## Written task
Repeat exactly, please, the lines that begin at the start of the listing and end at the line holding "bg.inputs[1].default_value = 1.25".

## Available data

※ ※ ※

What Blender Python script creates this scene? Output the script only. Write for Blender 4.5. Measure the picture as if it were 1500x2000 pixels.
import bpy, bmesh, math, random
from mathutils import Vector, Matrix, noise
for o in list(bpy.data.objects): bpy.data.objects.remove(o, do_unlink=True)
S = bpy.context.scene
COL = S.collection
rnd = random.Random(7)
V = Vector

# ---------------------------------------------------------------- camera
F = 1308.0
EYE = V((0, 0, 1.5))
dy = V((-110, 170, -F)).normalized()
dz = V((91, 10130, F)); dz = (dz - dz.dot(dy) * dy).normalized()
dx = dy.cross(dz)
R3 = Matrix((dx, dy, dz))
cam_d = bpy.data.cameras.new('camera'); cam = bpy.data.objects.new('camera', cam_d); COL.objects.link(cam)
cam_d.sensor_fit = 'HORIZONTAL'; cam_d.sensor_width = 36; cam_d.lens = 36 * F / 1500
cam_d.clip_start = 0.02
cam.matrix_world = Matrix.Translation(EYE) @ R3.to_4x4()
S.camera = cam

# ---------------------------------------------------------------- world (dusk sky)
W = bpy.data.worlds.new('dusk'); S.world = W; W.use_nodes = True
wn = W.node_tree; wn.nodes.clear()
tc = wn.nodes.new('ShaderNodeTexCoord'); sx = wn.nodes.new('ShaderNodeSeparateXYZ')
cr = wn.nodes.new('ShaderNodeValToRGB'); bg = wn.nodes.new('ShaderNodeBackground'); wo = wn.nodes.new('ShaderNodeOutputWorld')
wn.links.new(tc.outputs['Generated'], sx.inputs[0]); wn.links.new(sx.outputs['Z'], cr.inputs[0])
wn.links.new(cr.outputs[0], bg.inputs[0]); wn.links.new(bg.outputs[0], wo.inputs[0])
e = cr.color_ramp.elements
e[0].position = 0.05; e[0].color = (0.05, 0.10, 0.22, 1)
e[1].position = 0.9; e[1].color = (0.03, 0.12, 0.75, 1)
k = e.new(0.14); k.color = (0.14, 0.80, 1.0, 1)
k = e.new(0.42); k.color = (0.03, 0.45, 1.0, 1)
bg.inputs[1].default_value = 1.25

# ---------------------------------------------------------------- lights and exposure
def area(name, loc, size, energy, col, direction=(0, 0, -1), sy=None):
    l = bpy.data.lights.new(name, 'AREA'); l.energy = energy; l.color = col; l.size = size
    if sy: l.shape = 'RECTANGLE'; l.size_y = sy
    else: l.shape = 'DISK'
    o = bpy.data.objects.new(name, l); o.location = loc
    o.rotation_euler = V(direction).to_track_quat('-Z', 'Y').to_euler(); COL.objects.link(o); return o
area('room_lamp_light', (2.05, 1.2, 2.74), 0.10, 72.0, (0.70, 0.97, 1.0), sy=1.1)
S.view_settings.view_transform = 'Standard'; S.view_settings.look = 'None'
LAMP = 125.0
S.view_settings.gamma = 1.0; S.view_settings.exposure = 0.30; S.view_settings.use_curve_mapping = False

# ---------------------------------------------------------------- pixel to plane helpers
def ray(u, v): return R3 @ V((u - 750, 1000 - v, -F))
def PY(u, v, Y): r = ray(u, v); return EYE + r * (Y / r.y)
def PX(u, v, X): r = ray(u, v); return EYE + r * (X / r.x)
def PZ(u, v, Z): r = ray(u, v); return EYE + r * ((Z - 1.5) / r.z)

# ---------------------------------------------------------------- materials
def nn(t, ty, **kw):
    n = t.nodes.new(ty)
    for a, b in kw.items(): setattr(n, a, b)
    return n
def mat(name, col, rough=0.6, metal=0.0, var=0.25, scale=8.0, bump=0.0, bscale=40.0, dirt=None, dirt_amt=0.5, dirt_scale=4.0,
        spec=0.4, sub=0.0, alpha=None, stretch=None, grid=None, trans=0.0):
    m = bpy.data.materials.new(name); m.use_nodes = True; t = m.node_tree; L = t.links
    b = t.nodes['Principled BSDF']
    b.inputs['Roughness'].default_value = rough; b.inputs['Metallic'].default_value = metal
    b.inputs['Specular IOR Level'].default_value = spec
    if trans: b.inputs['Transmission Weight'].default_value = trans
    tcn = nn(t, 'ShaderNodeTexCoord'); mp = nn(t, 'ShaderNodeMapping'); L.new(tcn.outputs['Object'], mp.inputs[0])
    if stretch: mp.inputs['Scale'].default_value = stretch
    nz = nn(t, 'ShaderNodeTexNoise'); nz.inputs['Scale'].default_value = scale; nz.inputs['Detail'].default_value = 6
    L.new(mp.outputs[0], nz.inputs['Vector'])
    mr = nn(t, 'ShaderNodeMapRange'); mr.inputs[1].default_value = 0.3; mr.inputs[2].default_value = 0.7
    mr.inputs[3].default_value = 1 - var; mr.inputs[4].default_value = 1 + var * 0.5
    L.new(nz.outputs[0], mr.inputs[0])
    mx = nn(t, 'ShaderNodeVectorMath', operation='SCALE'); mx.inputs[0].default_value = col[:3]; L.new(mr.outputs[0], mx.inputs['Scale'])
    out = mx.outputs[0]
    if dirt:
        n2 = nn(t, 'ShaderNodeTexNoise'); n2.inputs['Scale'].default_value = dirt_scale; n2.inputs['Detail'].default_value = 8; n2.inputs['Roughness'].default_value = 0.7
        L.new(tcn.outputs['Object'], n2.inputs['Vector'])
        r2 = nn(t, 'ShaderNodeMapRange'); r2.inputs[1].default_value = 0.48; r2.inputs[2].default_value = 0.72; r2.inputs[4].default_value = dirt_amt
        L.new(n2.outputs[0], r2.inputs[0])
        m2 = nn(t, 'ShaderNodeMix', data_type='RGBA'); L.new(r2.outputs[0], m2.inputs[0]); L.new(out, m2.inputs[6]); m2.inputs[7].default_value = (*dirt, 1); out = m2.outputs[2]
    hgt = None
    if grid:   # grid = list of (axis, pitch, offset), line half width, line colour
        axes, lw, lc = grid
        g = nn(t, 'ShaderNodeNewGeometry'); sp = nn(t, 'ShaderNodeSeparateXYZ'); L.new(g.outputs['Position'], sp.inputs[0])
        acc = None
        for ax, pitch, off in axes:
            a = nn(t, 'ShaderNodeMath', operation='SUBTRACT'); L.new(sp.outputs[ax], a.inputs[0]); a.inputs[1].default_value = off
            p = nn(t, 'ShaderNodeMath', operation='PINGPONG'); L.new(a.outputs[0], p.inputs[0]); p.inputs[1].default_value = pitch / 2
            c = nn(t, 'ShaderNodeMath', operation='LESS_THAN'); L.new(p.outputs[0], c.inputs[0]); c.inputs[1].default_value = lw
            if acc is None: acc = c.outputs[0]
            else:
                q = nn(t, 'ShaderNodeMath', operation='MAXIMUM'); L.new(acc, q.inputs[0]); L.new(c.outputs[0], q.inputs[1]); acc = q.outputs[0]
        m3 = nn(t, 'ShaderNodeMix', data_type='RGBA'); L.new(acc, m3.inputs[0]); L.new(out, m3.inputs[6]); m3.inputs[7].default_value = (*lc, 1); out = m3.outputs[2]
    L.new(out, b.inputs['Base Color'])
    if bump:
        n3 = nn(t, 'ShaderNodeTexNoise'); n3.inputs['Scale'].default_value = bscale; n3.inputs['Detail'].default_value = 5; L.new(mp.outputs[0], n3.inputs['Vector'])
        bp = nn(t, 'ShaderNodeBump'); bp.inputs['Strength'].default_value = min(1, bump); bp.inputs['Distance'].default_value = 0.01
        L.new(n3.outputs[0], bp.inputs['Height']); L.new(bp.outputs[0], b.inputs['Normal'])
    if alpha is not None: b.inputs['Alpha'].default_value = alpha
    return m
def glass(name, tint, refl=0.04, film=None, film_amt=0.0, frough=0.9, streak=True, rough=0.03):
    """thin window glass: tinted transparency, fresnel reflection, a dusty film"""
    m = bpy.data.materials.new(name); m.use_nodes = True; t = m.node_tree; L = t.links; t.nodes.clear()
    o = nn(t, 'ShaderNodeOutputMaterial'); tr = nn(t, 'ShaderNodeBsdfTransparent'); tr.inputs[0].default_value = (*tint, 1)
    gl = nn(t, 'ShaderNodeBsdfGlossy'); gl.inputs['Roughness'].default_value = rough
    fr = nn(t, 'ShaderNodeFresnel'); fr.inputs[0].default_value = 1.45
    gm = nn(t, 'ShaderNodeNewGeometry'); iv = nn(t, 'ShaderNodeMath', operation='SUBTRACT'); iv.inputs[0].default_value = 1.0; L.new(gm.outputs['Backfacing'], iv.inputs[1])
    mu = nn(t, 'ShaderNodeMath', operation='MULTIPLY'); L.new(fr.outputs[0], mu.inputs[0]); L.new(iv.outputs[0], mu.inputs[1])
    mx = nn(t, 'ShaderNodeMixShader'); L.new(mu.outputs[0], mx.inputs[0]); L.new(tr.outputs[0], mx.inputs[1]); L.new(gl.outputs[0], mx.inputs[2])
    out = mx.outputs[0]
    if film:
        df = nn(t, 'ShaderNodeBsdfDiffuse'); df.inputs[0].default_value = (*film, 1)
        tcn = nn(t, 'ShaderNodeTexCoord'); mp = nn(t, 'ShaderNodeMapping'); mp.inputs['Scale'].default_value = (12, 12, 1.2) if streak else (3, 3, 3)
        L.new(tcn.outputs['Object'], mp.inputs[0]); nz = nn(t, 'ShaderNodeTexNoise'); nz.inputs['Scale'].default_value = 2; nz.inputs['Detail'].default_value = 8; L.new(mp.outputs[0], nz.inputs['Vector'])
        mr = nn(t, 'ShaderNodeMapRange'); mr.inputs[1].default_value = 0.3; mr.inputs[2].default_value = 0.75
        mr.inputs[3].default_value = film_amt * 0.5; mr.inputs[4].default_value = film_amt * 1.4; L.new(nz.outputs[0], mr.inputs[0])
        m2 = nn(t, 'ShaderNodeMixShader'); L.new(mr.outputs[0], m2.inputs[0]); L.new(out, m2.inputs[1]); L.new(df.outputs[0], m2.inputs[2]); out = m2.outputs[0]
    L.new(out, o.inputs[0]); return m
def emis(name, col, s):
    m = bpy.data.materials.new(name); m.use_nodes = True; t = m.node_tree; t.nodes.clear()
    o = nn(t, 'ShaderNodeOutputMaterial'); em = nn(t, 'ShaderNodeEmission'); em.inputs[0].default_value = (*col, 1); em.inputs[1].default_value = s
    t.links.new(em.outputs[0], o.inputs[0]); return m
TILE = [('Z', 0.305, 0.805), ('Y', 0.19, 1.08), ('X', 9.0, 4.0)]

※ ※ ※

## Response for this exercise
What Blender Python script creates this scene? Output the script only. Write for Blender 4.5. Measure the picture as if it were 1500x2000 pixels.
import bpy, bmesh, math, random
from mathutils import Vector, Matrix, noise
for o in list(bpy.data.objects): bpy.data.objects.remove(o, do_unlink=True)
S = bpy.context.scene
COL = S.collection
rnd = random.Random(7)
V = Vector

# ---------------------------------------------------------------- camera
F = 1308.0
EYE = V((0, 0, 1.5))
dy = V((-110, 170, -F)).normalized()
dz = V((91, 10130, F)); dz = (dz - dz.dot(dy) * dy).normalized()
dx = dy.cross(dz)
R3 = Matrix((dx, dy, dz))
cam_d = bpy.data.cameras.new('camera'); cam = bpy.data.objects.new('camera', cam_d); COL.objects.link(cam)
cam_d.sensor_fit = 'HORIZONTAL'; cam_d.sensor_width = 36; cam_d.lens = 36 * F / 1500
cam_d.clip_start = 0.02
cam.matrix_world = Matrix.Translation(EYE) @ R3.to_4x4()
S.camera = cam

# ---------------------------------------------------------------- world (dusk sky)
W = bpy.data.worlds.new('dusk'); S.world = W; W.use_nodes = True
wn = W.node_tree; wn.nodes.clear()
tc = wn.nodes.new('ShaderNodeTexCoord'); sx = wn.nodes.new('ShaderNodeSeparateXYZ')
cr = wn.nodes.new('ShaderNodeValToRGB'); bg = wn.nodes.new('ShaderNodeBackground'); wo = wn.nodes.new('ShaderNodeOutputWorld')
wn.links.new(tc.outputs['Generated'], sx.inputs[0]); wn.links.new(sx.outputs['Z'], cr.inputs[0])
wn.links.new(cr.outputs[0], bg.inputs[0]); wn.links.new(bg.outputs[0], wo.inputs[0])
e = cr.color_ramp.elements
e[0].position = 0.05; e[0].color = (0.05, 0.10, 0.22, 1)
e[1].position = 0.9; e[1].color = (0.03, 0.12, 0.75, 1)
k = e.new(0.14); k.color = (0.14, 0.80, 1.0, 1)
k = e.new(0.42); k.color = (0.03, 0.45, 1.0, 1)
bg.inputs[1].default_value = 1.25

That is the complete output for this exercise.